Second Sunday after Pentecost—Proper 6
Ezek 17:22–24 2 Cor 5:1–17 Mark 4:26–32
Tapani Simojoki, St. Andrew’s Lutheran Church, Ruislip
14 June 2009
In the holy name of † Jesus.
Today, we leave behind the festival season of the church year and enter into the ordinary time of the church by focusing in our hymns, prayers and readings on the sowing of the seed of God’s word.
The kingdom of God is as if a man should scatter seed on the ground. He sleeps and rises night and day, and the seed sprouts and grows; he knows not how. The earth produces by itself, first the blade, then the ear, then the full grain in the ear.
In this parable, our Lord is teaching us about the kingdom of God. More specifically, he is teaching us about the birth and growth of the kingdom. The kingdom of God is one of the most prominent themes in all of Jesus’ teaching throughout the Gospels.

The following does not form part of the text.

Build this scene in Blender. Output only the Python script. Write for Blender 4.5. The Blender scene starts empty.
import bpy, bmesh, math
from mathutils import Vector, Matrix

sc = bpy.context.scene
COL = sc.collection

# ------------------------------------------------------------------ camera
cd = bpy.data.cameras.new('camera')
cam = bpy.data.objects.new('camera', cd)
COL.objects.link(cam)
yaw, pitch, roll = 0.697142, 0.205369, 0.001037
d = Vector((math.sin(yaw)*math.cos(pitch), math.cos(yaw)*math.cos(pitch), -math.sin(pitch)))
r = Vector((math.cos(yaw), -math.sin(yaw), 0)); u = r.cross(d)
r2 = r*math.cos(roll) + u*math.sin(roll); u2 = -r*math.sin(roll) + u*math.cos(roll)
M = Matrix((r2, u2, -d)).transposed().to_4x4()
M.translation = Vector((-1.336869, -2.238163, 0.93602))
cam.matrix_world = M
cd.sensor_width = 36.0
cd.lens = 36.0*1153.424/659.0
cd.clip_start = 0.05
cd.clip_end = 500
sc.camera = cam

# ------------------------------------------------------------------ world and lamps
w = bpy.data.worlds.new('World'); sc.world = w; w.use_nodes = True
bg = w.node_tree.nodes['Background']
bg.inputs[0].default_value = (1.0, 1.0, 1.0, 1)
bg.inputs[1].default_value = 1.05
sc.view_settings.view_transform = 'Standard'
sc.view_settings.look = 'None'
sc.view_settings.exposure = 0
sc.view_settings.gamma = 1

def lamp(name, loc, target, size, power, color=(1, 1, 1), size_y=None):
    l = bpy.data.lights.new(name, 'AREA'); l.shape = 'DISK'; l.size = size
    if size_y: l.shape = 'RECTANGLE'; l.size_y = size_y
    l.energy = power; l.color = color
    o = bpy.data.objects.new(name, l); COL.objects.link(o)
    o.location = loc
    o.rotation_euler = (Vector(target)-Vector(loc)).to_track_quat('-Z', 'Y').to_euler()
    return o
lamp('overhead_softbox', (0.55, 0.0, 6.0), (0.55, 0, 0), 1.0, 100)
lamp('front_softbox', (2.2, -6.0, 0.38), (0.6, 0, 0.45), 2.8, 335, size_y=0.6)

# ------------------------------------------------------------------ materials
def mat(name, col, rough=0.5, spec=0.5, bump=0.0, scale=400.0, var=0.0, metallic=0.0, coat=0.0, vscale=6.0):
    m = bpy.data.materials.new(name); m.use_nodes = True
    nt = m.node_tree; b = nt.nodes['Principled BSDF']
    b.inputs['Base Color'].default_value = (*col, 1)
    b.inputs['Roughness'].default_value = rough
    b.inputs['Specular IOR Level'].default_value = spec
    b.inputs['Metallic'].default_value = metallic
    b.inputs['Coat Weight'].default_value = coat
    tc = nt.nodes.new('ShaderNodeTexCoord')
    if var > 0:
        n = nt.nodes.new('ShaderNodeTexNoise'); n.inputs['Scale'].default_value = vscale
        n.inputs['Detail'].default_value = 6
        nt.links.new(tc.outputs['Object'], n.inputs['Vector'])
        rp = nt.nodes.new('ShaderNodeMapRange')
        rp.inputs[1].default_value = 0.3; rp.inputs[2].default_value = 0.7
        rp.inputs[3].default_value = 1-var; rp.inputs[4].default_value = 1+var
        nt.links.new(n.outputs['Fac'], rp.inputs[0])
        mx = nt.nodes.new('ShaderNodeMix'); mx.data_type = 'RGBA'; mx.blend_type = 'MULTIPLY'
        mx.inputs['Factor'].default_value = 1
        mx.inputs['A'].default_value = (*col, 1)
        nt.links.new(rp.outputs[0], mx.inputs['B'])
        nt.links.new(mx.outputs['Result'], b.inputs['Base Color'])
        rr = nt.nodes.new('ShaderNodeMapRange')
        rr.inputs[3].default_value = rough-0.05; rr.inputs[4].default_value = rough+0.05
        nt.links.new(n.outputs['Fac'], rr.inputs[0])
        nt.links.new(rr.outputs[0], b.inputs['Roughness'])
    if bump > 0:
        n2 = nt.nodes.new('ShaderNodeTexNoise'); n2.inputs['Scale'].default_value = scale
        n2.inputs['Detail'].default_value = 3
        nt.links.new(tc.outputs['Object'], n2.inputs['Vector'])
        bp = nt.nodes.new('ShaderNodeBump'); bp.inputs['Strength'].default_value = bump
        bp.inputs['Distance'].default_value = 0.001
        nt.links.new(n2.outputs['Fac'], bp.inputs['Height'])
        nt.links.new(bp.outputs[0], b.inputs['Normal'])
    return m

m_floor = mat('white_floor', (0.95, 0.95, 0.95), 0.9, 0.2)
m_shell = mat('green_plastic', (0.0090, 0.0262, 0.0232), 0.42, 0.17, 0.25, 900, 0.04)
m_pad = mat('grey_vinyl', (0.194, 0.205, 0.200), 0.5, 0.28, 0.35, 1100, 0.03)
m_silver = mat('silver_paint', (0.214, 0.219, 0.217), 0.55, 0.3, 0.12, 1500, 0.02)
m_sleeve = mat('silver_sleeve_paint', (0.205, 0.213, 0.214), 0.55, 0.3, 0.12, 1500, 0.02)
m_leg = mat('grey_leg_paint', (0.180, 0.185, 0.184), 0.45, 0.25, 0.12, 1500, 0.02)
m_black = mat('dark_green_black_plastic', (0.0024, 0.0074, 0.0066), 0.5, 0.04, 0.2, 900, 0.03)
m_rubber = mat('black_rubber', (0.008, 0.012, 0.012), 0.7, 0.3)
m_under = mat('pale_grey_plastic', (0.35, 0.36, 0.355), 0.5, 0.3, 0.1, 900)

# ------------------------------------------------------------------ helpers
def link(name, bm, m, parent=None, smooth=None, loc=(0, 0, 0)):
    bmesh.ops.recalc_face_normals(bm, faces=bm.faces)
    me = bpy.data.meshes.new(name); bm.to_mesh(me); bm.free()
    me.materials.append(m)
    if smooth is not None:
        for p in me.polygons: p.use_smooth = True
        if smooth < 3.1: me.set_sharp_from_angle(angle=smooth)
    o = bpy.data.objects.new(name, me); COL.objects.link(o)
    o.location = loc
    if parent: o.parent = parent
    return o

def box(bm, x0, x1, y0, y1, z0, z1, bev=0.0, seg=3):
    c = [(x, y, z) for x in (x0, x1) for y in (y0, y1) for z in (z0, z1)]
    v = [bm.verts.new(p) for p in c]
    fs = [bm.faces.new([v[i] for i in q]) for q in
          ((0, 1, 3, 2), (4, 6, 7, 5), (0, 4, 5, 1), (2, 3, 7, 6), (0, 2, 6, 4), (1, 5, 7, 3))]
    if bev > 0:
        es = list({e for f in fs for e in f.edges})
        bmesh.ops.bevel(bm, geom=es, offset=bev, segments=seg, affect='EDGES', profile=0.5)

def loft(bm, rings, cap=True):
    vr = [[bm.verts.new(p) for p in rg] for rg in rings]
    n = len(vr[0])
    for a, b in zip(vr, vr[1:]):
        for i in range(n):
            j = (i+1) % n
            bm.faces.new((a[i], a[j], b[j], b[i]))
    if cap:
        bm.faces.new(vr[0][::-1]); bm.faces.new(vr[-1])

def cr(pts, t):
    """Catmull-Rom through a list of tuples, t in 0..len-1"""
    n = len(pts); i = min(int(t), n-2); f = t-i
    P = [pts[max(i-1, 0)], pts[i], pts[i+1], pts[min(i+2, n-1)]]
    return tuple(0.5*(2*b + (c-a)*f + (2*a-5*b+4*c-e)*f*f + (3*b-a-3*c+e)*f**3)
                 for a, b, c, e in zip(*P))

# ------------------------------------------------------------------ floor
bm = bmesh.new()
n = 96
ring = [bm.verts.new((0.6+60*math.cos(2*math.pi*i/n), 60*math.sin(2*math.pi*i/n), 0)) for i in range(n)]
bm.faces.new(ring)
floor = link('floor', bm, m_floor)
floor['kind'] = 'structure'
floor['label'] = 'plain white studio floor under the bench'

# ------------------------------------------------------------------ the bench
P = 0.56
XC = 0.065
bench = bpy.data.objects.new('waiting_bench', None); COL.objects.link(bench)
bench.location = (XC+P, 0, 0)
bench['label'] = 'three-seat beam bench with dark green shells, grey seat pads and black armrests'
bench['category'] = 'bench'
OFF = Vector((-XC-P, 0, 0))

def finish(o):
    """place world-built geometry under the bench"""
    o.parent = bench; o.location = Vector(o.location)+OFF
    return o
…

One reason for this prominence is that the world inhabited by Jesus and His disciples was one where many people were thinking and teaching about the kingdom of God, but almost all of them were getting it terribly wrong. Against the many false ideas about the kingdom then and now, Jesus tells us about a kingdom produced by the sowing of the seed of His word. However, false ideas about God’s kingdom have not gone away. Each generation must return again to God’s word to learn what the kingdom of God is and how it comes to us, and hold God’s word against the false teachings of this world.